Q. We are having a problem at our condominium, but I'm not sure whether board members — I'm kind of new at the post — should be taking action, or if there is even any action we can take. What can be done when the president of the condo board verbally harasses the building's superintendent? We don't want to lose this employee, especially in today's environment.

 —Empathetic Owner

A. “It goes without saying that a condominium board member should not verbally harass anybody,” says Gary M. Daddario, partner at Marcus, Errico, Emmer & Brooks, PC in Merrimack, New Hampshire. “The problem can be both further complicated and potentially more harmful to the association when the board member is verbally harassing someone who works for the association. Accordingly, this is a situation that should be addressed both swiftly and firmly by the remaining board members.  

“Every set of condominium documents sets forth the requirement for a board action (typically a majority vote). Thus, board members simply should not be acting unilaterally, regardless of what they are doing. So, in the short-term, the rest of the board should meet and inform the problem board member that they must no longer communicate with the building superintendent one-on-one. Instead, depending on the communication needed, it should be provided by way of a memo approved by the board or through discussion involving a meeting between the board and the superintendent.

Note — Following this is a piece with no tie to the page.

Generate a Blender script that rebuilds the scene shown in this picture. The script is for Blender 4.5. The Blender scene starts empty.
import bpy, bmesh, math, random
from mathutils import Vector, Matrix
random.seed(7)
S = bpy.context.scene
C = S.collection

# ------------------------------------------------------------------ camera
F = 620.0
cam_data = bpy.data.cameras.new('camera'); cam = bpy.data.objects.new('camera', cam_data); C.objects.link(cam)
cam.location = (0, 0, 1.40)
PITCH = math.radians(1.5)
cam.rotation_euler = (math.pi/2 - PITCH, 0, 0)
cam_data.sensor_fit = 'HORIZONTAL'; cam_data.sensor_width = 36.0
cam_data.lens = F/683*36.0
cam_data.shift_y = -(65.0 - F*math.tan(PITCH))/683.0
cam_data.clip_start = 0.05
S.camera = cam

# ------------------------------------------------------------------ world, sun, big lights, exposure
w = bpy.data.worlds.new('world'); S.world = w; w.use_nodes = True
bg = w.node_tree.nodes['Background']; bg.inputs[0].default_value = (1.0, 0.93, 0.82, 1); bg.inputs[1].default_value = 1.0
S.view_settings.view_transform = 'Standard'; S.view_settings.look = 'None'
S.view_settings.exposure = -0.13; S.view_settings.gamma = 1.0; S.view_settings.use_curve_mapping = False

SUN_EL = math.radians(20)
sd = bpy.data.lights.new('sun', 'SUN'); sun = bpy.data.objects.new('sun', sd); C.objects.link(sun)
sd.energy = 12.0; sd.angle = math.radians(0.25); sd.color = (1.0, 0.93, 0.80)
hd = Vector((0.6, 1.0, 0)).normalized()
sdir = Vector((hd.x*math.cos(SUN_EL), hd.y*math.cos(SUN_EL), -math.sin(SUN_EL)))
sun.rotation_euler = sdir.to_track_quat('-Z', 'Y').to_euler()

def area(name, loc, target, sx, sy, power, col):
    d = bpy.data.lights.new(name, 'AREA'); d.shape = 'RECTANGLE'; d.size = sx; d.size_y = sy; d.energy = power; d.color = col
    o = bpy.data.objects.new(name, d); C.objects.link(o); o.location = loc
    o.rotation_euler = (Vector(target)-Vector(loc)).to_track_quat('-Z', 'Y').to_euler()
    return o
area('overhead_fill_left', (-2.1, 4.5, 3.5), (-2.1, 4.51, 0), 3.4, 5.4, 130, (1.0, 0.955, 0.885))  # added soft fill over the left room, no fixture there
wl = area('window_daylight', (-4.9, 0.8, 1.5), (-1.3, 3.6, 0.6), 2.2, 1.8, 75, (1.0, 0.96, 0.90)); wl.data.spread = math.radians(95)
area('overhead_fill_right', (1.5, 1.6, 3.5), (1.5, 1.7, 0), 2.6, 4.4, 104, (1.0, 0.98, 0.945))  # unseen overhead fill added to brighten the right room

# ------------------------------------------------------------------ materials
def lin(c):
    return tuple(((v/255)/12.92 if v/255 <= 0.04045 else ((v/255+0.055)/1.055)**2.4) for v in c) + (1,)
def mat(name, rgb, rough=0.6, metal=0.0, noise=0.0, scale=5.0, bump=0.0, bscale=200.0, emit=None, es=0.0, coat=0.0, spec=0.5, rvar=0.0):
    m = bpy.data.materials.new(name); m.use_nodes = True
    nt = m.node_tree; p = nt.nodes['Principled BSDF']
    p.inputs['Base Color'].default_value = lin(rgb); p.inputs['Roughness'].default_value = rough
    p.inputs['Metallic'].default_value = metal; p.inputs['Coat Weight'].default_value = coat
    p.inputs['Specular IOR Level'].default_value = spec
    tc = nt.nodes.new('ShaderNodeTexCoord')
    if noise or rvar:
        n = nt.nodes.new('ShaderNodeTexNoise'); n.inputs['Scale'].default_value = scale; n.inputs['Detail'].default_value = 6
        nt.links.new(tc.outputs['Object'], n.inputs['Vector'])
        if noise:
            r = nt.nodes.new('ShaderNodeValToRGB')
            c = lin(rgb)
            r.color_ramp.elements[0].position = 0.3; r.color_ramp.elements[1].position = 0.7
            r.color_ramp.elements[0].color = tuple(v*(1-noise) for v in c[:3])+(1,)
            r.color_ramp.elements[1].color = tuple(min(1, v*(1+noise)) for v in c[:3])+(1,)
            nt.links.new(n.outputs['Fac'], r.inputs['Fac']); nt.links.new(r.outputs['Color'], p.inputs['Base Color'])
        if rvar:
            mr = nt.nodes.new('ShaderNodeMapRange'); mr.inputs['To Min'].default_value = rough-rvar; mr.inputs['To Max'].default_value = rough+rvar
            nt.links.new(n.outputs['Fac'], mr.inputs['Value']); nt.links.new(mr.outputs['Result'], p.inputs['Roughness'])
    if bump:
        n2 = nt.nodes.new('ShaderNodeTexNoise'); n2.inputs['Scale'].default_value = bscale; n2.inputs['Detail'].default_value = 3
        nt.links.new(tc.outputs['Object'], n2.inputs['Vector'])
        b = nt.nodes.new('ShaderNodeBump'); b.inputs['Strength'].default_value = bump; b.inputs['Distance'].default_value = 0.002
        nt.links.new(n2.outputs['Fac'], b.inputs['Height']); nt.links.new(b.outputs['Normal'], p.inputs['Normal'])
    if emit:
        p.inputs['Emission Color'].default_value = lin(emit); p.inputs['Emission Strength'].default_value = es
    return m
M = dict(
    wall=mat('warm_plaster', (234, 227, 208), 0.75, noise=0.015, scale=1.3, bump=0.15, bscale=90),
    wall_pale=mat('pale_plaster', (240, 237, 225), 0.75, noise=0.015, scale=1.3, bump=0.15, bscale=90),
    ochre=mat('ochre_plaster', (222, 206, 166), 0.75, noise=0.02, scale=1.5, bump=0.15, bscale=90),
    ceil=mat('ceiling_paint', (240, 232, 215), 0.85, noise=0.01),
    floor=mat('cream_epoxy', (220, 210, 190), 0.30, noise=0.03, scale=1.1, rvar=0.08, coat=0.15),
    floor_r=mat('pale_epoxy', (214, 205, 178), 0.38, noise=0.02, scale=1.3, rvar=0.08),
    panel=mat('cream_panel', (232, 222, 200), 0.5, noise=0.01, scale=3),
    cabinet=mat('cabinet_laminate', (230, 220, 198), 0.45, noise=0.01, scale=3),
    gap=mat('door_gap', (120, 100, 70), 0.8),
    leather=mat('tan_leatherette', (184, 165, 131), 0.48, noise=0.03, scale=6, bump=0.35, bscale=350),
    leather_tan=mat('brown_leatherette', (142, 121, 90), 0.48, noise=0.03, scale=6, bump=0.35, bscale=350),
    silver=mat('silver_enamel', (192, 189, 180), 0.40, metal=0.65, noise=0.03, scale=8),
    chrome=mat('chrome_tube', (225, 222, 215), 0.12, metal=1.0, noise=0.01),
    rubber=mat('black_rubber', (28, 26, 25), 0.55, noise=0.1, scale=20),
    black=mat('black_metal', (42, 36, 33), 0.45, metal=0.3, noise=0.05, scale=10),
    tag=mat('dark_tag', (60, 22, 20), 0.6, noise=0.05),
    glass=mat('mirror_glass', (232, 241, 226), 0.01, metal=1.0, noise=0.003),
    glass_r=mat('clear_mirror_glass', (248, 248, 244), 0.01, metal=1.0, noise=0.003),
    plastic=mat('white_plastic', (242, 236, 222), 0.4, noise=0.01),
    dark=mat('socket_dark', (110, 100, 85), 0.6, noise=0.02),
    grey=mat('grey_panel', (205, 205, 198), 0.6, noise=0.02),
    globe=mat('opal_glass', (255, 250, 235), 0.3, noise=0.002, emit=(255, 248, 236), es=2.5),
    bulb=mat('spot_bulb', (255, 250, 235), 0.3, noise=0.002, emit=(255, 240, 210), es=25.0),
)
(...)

 “Next, in the longer term, the problem board member needs to conform to some standards of professionalism. When needed, boards sometimes put together and formally adopt a ‘code of conduct’ that they agree to abide by in their dealings with each other and others when it comes to the business of the community. If the problem board member cannot be deterred from inappropriate conduct, the remaining board members should investigate the removal provision of your governing documents.  

“It is best to try to work with someone (including warning them of your intentions) prior to seeking removal. However, someone who persistently engages in unprofessional conduct poses a risk to the community, and the remaining board members should resolve the matter, one way or another, before the community is harmed.”